# [Given task]
Each line of the data that includes the string "mirror" is to be copied out.
>> BEGIN Raw data
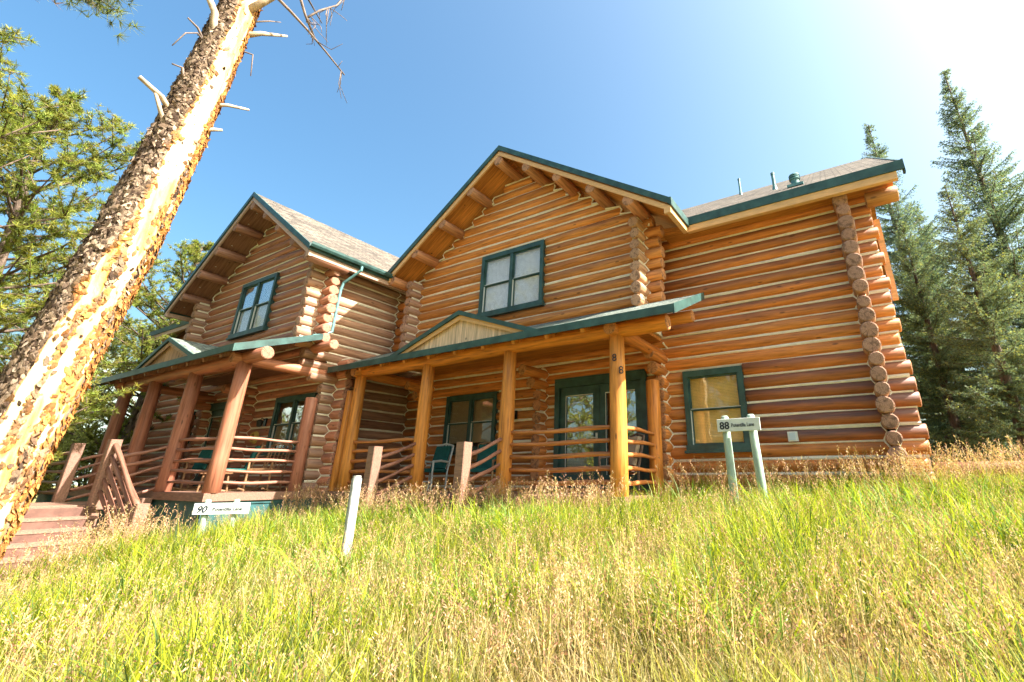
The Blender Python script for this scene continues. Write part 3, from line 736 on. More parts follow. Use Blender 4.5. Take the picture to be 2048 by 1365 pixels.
    if R:
        make_log('porch_post', (X(3.44), yM-.62, zd), (X(3.44), yM-.60, 1.78), .13, house, jit(post_c, .05), .15, bend=.005)
        make_log('porch_post', (-10.78, yM-2.16, zd), (-10.76, yM-2.16, 1.98), .10, house, jit(post_c, .05), .1, bend=.012)
    else:
        make_log('porch_post', (X(-3.12), yM-.55, zd), (X(-3.12), yM-.55, 1.78), .13, house, jit(post_c, .05), .15, bend=.005)
        make_log('porch_post', (X(3.08), yM-.55, zd), (X(3.08), yM-.55, 1.78), .13, house, jit(post_c, .05), .15, bend=.005)
    # rafters under the porch roof
    for u in np.arange(-3.0, 3.3, .75):
        b = MB(); y0, y1 = yE+.05, yG-.2
        b.bar((X(u), y0, zE+slp*.05-.07), (X(u), y1, zE+slp*(y1-yE)-.07), .07, .10); b.build('rafter', soff, pr)
    # deck
    d0 = yP-.14; xa, xb = (sorted((-11.23, X(3.62))) if R else sorted((X(-3.24), X(6.9))))
    b = MB(); nb = int((xb-xa)/.145)
    dk = MB(); dk.box((xa, d0+.03, zd-.07), (xb, yM, zd-.03)); deck = dk.build('deck', M['deck'], house)
    for i in range(int((yM-d0)/.145)):
        b = MB(); y0 = d0+.005+i*.145; b.box((xa, y0, zd-.028), (xb, y0+.137, zd)); b.build('board', M['deck'], deck)
    b = MB(); b.box((xa-.01, d0-.03, zd-.15), (xb+.01, d0+.003, zd-.004)); b.box((xb-.02 if not R else xa, d0, zd-.15), (xb+.012 if not R else xa+.01, yM-.2, zd-.004)); b.build('deck_edge', M['deck'], deck)
    b = MB(); b.box((xa+.04, d0+.02, -1.9), (xb-.04, d0+.05, zd-.14)); b.box((xb-.07, d0+.05, -1.9), (xb-.04, yM-.1, zd-.14))
    b.build('deck_skirt', M['skirt'], deck)
    if not R:
        b = MB(); b.box((xb-.004-.04, d0+.02, zd-.21), (xb-.02, yM-.1, zd-.16)); b.build('skirt_batten', M['skirt'], deck)
    # foundation
    b = MB(); f0, f1 = sorted((X(3.65), X(7.3))); b.box((f0, yM-.06, -1.6), (f1, yM+.1, -.39)); b.build('foundation', M['concrete'], house)
    # railings
    zr_ = [.79, .585, .37, .155, -.06]
    bays = ((ups[0], ups[1]), (ups[2], ups[3]))
    for (ua, ub) in bays:
        for z in zr_: wavy_rail('porch_rail', (X(ua+.08), yP, z), (X(ub-.08), yP, z+random.uniform(-.02,.02)), .036 if R else .032, house, rail_c)
    sidex = [X(ups[3])] if R else [X(ups[0]), X(ups[3])]
    for xs in sidex:
        for z in zr_: wavy_rail('porch_rail', (xs, yP+.09, z), (xs, yM-.62, z-.01), .034 if R else .032, house, rail_c)
    # stair newels and inclined rails in front of the middle bay
    yN = yP-1.04; zl = -.50
    newel_c = (.30,.14,.095)
    for u in (ups[1], ups[2]):
        top = .57 if R else .76
        b = MB(); b.bar((X(u), yN, zl-.9), (X(u), yN, top), .19, .19, (0,1,0), 0, .012); o = b.build('newel_post', M['deck'], house)
        for k, z in enumerate(zr_[:5]):
            dz = .34 if R else .30
            wavy_rail('stair_rail', (X(u), yP-.08, z-.10), (X(u), yN+.06, z-.10-dz), .034, house, newel_c)
    if R:
        for i in range(3):
            t = MB(); a, b_ = sorted((X(ups[1])+.1, X(ups[2])-.1)); y1 = d0-.03-.3*i; z = zd-.18*(i+1)
            t.box((a, y1-.31, z-.04), (b_, y1, z)); st = t.build('stair_tread', M['deck'], house)
            t = MB(); t.box((a, y1-.02, z), (b_, y1-.001, z+.14)); t.build('riser', M['riser'], st)
    else:
        # step up to the deck, landing, and steps down towards the right
        xl, xn = X(ups[2]), X(ups[1]); b = MB(); b.box((xl-.15, 2.2, zl-.05), (xn+.16, d0-.03, zl)); ld = b.build('landing', M['deck'], house)
        for i in range(int((xn-xl)/.145)+1):
            q = MB(); x0 = xl-.14+i*.145; q.box((x0, 2.2, zl+.002), (x0+.137, d0-.035, zl+.03)); q.build('board', M['deck'], ld)
        b = MB(); b.box((xl-.1, d0-.36, zl+.03), (xn+.1, d0-.03, zd-.12)); b.build('stair_tread', M['deck'], house)
        b = MB(); b.box((xl-.15, 2.2, -1.9), (xn+.10, 2.24, zl-.05)); b.build('landing_skirt', M['deck'], ld)
        xs0 = xn+.16
        for i in range(5):
            z = zl-.17*(i+1)+.02; x0 = xs0+.37*i
            t = MB(); t.box((x0-.02, 2.2, z-.045), (x0+.40, yN-.05, z)); st = t.build('stair_tread', M['deck'], house)
            t = MB(); t.box((x0-.003, 2.22, z), (x0+.02, yN-.07, z+.145)); t.build('riser', M['riser'], st)
        b = MB(); b.bar((-11.30, yN, -1.75), (-11.30, yN, -.40), .19, .19, (0,1,0), 0, .012); b.build('newel_post', M['deck'], house)
        for k in range(5):
            a0 = .66-.22*k; wavy_rail('stair_rail', (xn+.06, yN, a0), (-11.36, yN, a0-1.14), .045 if k == 0 else .036, house, newel_c)
        b = MB(); b.bar((-18.2, yN, zl-.9), (-18.2, yN, .76), .19, .19, (0,1,0), 0, .012); b.build('newel_post', M['deck'], house)
        for z in (.55, .35, .15, -.06, -.27): wavy_rail('stair_rail', (-18.1, yN, z), (xl-.08, yN, z+.01), .033, house, newel_c)
    # ---- openings
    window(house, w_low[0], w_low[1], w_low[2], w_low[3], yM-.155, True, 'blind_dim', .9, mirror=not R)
    window(house, w_up[0], w_up[1], w_up[2], w_up[3], yG-.165, True, 'blind_white', 1.0, mirror=not R)
    window(house, w_wing[0], w_wing[1], w_wing[2], w_wing[3], yM-.165, False, 'blind_gold', 1.0)
    french_door(house, door[0], door[1], door[2]+.01, door[3], yM-.15)
    lantern(house, X(-.28) if R else X(-.42), yM-.135, 1.42)
    return house

house_r = house_unit('R')
house_l = house_unit('L')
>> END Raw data
# [Output]
    window(house, w_low[0], w_low[1], w_low[2], w_low[3], yM-.155, True, 'blind_dim', .9, mirror=not R)
    window(house, w_up[0], w_up[1], w_up[2], w_up[3], yG-.165, True, 'blind_white', 1.0, mirror=not R)